Tuesday, 10 August 2010

removal

Ambling down the main high street with open and sober eyes for the first time in a long time, I noted all the shop changes: the ubiquitous supermarket chains which had ceded banks in ornate corner buildings, the prime-located bar properties with boarded up windows, providing only an advertising platform for other entertainment, ongoing pedestrianisation construction work which was making an eyesore of one area.  Not much of it was pretty.

It was that dead time shortly after most office workers’ home time and before any revellers hit the town; human traffic was sparse and fleeting.  I turned right at the end of the road, past the castle and onto the main pedestrianised shopping street.  I glanced into travel agents at managers’ specials, yearning for heat, a break before starting this whole thing properly.

But it had started properly already.  I was all moved-in now and had finally completed my construction of Ikea furniture.  Hours and hours of sweat and strain and swearing.  It wasn’t all seamless but it stood up, didn’t buckle or collapse with its contents.  Or hadn’t yet.  Standing back to admire the books I’d placed on a newly assembled bookcase felt like a watershed adult moment: arrival of a kind.  Thirty years old in a few months.  Now I felt it, but suddenly it wasn't all that bad.

I had moved myself from one capital to another, single-handed in one day, which wasn’t easy.    Much lifting and carrying led to the aching of muscles I was unaware I had and bleary after four separate three-hour drives.

The final journey from London to Cardiff was miserable.  Having cleaned, cleared and packed up my small flat, I looked back at its dark emptiness, still not wanting to go, and slumped onto my old small sofa one last time.  Much as I liked my new flat, its space and size and reasonable location, I liked London better than Cardiff.  It had more; more everything.  Things could have been different here if..  Too many ifs.  Things weren’t different.  I stood from the sofa and left the flat: 10.30pm on Saturday evening.  Trundling my way through West London towards the motorway I saw people done-up for their Saturday nights, young bottle blonde girls exhibiting a little too much flesh, a swaggering hopeful teen.  Traffic headlights blotched and blurred through watery eyes and mournful acoustic singer-songwriters whined: songs about endings, change, new starts.

*

I wandered on down the pedestrianised shopping street early yesterday evening, conscious of my headphones.  Their lurid blue and different design felt more ostentatious here, somehow.  I was paranoid and inaccurately exaggerating the parochialism of the place.  They probably did sell them here too.  They had chain shops and the internet; it was developed.  It just wasn’t London.  Less had changed on this street and the same stores had largely remained.

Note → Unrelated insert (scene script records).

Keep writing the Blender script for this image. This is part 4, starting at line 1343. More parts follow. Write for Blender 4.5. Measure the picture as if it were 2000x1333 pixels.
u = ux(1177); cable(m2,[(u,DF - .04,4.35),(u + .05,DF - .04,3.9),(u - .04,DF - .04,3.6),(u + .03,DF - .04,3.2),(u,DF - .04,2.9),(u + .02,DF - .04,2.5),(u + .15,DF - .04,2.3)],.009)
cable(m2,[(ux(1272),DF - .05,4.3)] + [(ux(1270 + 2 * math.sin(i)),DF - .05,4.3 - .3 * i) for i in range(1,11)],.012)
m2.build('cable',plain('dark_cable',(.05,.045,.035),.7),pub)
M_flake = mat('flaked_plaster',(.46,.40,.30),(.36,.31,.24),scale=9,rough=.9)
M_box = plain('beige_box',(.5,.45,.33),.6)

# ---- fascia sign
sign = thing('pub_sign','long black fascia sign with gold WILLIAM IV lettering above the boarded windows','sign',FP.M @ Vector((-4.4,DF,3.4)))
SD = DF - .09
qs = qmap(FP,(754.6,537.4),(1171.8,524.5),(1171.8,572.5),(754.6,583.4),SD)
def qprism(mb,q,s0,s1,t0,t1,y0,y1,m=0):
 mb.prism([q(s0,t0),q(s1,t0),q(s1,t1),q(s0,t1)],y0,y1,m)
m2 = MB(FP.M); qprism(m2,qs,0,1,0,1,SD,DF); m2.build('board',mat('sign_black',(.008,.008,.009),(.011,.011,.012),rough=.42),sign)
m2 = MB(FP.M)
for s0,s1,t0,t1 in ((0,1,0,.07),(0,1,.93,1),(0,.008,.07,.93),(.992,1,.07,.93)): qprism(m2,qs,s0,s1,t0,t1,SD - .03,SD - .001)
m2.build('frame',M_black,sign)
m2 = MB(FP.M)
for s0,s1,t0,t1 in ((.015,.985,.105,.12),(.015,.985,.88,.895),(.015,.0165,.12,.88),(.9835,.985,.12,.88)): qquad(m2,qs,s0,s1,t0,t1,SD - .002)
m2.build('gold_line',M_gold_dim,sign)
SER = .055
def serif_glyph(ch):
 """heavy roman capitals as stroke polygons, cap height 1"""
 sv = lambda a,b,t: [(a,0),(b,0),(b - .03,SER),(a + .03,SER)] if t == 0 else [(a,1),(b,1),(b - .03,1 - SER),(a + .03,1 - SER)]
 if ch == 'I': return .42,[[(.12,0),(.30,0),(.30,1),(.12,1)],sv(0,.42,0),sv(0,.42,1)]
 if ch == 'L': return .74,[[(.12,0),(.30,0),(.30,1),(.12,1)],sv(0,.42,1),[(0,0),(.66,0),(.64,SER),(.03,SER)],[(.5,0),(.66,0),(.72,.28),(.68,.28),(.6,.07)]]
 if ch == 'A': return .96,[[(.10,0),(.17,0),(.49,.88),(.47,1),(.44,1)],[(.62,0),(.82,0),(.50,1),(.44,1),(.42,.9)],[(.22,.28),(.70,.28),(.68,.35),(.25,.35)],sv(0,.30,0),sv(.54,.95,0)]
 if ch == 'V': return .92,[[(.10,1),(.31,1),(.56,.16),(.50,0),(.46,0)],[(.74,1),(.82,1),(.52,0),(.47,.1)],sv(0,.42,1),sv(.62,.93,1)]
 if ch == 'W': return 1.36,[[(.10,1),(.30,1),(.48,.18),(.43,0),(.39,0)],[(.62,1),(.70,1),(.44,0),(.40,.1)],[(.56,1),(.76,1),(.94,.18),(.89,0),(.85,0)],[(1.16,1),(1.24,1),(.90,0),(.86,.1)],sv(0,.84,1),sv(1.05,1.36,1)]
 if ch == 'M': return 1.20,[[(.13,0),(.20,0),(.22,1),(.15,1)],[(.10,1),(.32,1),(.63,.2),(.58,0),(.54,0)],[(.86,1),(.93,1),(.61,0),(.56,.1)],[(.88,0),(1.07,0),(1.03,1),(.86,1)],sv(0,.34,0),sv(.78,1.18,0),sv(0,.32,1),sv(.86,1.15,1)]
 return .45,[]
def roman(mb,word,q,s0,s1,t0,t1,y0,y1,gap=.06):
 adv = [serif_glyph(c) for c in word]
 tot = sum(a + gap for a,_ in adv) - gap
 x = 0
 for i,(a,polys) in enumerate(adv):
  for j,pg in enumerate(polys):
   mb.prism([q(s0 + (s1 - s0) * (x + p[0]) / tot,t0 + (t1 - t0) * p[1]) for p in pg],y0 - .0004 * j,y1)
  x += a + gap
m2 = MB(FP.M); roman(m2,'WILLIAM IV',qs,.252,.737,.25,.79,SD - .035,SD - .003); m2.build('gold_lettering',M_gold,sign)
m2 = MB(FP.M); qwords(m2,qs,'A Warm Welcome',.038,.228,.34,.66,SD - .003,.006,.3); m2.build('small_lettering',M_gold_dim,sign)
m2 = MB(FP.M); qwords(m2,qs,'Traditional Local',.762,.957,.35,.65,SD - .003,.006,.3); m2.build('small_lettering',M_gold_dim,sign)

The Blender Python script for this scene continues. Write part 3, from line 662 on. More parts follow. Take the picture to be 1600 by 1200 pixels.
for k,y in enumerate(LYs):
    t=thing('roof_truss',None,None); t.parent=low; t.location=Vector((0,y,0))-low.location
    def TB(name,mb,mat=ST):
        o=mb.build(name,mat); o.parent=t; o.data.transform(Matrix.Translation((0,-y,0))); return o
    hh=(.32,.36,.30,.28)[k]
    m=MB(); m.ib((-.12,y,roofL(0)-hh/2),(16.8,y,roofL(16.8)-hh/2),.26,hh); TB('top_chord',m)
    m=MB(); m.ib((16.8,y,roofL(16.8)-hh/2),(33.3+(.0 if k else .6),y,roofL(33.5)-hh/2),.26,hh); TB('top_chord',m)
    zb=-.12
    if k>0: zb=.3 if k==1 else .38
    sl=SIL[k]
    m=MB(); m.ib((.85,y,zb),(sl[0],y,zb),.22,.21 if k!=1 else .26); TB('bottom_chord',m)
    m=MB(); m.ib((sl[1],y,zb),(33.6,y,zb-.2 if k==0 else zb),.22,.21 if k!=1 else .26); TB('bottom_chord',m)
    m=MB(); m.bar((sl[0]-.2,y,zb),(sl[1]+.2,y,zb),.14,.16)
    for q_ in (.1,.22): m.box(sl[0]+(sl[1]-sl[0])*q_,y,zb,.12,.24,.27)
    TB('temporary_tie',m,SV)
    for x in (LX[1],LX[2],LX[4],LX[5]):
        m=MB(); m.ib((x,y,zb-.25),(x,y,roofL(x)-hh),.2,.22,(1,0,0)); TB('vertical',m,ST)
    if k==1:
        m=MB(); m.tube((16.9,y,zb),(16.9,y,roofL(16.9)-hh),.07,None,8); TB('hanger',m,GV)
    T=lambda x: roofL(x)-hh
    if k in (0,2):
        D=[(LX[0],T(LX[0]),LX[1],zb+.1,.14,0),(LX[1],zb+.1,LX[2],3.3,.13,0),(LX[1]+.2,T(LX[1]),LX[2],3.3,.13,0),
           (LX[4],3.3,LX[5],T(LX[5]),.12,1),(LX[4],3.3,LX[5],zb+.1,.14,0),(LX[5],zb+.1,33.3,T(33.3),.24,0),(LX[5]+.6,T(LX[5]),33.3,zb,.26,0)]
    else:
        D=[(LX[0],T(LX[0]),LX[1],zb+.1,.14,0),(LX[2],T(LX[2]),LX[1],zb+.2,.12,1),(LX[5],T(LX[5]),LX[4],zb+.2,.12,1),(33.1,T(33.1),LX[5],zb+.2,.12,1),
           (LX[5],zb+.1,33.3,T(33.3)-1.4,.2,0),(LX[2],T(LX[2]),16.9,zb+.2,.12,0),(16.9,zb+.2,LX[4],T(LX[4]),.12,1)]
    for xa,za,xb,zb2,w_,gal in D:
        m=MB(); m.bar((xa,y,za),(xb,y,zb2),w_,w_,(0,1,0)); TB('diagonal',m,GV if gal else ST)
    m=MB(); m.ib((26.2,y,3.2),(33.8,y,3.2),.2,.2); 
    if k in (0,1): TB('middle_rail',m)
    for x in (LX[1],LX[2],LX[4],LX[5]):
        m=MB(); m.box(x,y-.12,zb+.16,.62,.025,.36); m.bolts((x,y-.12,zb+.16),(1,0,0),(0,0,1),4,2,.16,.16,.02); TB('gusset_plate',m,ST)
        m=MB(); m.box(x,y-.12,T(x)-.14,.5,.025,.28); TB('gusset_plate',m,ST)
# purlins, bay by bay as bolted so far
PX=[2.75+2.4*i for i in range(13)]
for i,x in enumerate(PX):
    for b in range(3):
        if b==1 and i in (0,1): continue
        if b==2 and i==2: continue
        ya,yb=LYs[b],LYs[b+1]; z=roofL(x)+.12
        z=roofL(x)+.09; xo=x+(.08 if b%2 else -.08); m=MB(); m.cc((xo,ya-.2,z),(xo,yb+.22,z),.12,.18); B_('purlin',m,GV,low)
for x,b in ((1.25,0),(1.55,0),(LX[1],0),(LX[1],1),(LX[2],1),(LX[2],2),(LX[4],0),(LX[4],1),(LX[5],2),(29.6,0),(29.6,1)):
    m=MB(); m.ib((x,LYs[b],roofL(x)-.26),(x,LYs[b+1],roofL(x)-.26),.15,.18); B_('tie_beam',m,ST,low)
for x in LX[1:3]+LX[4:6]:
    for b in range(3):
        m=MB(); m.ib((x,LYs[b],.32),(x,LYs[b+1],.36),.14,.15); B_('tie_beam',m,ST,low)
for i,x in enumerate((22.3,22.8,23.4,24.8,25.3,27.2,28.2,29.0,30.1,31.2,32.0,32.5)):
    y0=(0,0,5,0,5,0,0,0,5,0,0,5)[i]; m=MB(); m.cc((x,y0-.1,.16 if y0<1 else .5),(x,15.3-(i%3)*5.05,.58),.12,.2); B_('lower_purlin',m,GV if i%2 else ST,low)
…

Did I want to sit down and have a pint?  I had an enjoyable book, the weather was overcast but perfectly ok to sit outside for half an hour.  Pints were cheaper here.  I shunned a rough Wetherspoons for a classier looking bar I half remembered.  For a second I considered the possibility of bumping into someone I knew from my time here before leaving five years ago.  Come on, it’s not THAT small a city, I dismissed myself and the idea.  The chance was slim.

The first section of the bar was practically dead, but for a table of young female office workers.  I glanced around a pillar as I approached the bar and saw a table of two guys my own age.  Our eyes connected and held.  We’d worked across a desk from each other for four months about seven years ago and hadn’t kept in touch.  Never matey, I always felt he didn’t like me but was never sure if he exuded that to most other guys; only a year older, there was a certain superior aloofness which was never quite aggressive enough to be arrogance.  It’s possible that he was threatened somehow, despite, or even because we were similar, with similar interests and skillsets, perhaps characters too.

For a second I dithered after saying hello, explaining my newbie situation.  He gave his own appraisal then said he had a similar pair of headphones to those which hung round my neck, except his were the next grade up.

Still a tosser then?  No, he didn’t say it in that one-upmanship way.  He was all right.

Was he all right?  Or was he a tosser?  I never had worked it out.

Did I want to impose anyway?  Yeah, go on, he’s probably decent enough really, maybe matured a bit, smart enough guy.  If he thinks I’m a tosser it doesn’t matter as I’ll probably never see him again anyway.  Steady on.  Smaller town, remember?  You can’t apply that as readily here as you could in London.

Ah, bollocks.

“Dyou mind if I join you?”  For a line which often requires a degree of boldness, it can also be difficult to say no to that: as if it contains its own inherently respectable power.  They affably agreed, moved their bags to make space, declined the offer of a drink and I got a pint.

I only stayed half an hour, a weak pint of bitter’s length.  We spoke of the university administration where he worked; public and private sector differences, careers, the directions our lives had taken over the last seven years.

He looked at his phone and said he should be going soon.  Keen not to encroach any further on their time, I gulped the last mouthful of bitter down the wrong pipe, obstructing the smoothness of my departure and damaging the up until then credible social performance I'd given.  Now momentarily reddened and spluttery, I shook hands and gave the business cards requested, donned my outdated headphones and found a new way home.